For an organism that has existed since 1992, the COFECE pays notable attention to a sector that—since the PE—was intended to be a State monopoly. Moreover, the argument that the so-called ‘qualified users’ and ‘electricity supply companies’ must acquire ‘Clean Energy Certificates’ for the implementation of technological improvements of the participating companies (which would facilitate them to interconnect to transmission networks) implies that the SOEs stand at a technological disadvantage in front of the PPs with direct FDIs at the MES.
There is significant evidence that during the liberalisation of the MES there were acts of bribery conducted by people of the EPN’s administration to obtain the necessary votes to modify the CPEUM. Moreover, some of the bribed politicians benefited from the RE, since they had large investments in wind farms in Reynosa. Furthermore, diverse groups of indigenous people of Mexico have denounced abuses coming from these new investments. AMLO uses these facts to speak against the RE. He stated:
‘They did not like that I sent a reform initiative to the electricity sector because private companies had taken over the electricity industry, buying, bribing corrupt authorities.’

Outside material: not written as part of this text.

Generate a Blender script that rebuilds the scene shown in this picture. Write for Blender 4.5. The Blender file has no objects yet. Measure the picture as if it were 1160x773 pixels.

However, this discourse lacks real legal impact to avoid corruption or abuses protected by the deformed Principio de Legalidad that give legal protection to private parties participating in the MES. It implies criminal prosecution that might not be sufficient legal grounds to terminate the contracts signed under the RE. It cannot be stated (with legal certainty) that all the contracts derived from the RE were negotiated under such circumstances. Therefore, until proven, the President’s allegations are a mere an unproven refutation. Further constitutional redrafting is to be done to strengthen the MES, preventing any setbacks before constitutional tribunals in the future.